The risk of lower magnitude, but still serious earthquakes, is even higher, especially in the San Francisco Bay Area. The study itself, named the “Third Uniform California Earthquake Rupture Forecast” bases its estimates on a time span ranging to 2044.

“The new likelihoods are due to the inclusion of possible multi-fault ruptures, where earthquakes are no longer confined to separate, individual faults, but can occasionally rupture multiple faults simultaneously” explained lead study author Ned Field, a research at the USGS.

The paper also calculates the chance earthquakes will happen alongside individual fault lines that run through the state. The biggest possibility of an earthquake with a magnitude of at least 6.7 is around Hayward Fault line, near the Santa Clara county city of Milpitas, with 22.3% chance of serious seismic activity over the next thirty years.

However, the frequency of earthquakes happening near the 6.7 mark has decreased from almost one every 5 years to one every 6.3 years. California is such a high seismic activity-risk zone because of the complex and intertwined system of fault lines it has.

An earthquake of magnitude 8.0 or more would be only the second to hit the lower 48 US states in the history of recorded seismic activity, and the first since the formation of the United States as a nation.

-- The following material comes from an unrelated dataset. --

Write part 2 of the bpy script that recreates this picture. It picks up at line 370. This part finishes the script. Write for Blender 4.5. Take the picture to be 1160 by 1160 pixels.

The only previous one was the Cascadia Subduction Zone earthquake, which hit a 600 mile wide region pertaining today to the states of California, Washington and Oregon with a magnitude of 9.0 in January 1700. It was so intense that records of it suggest it also created damage on the shores of Japan.

Besides that, the largest earthquake in California was the Fort Tejon 1857 earthquake, with a magnitude of 7.9. However, earthquakes don’t necessarily need to match its intensity to cause widespread disaster.

The 6.7 magnitude Northridge earthquake in 1994 managed to destroy an Interstate 5 connector and caused over $15 billion in damage. The consequences of a large earthquake range from the destruction of houses and loss human lives to irreparable damage to irrigation systems, transport networks and disruption of communications infrastructure.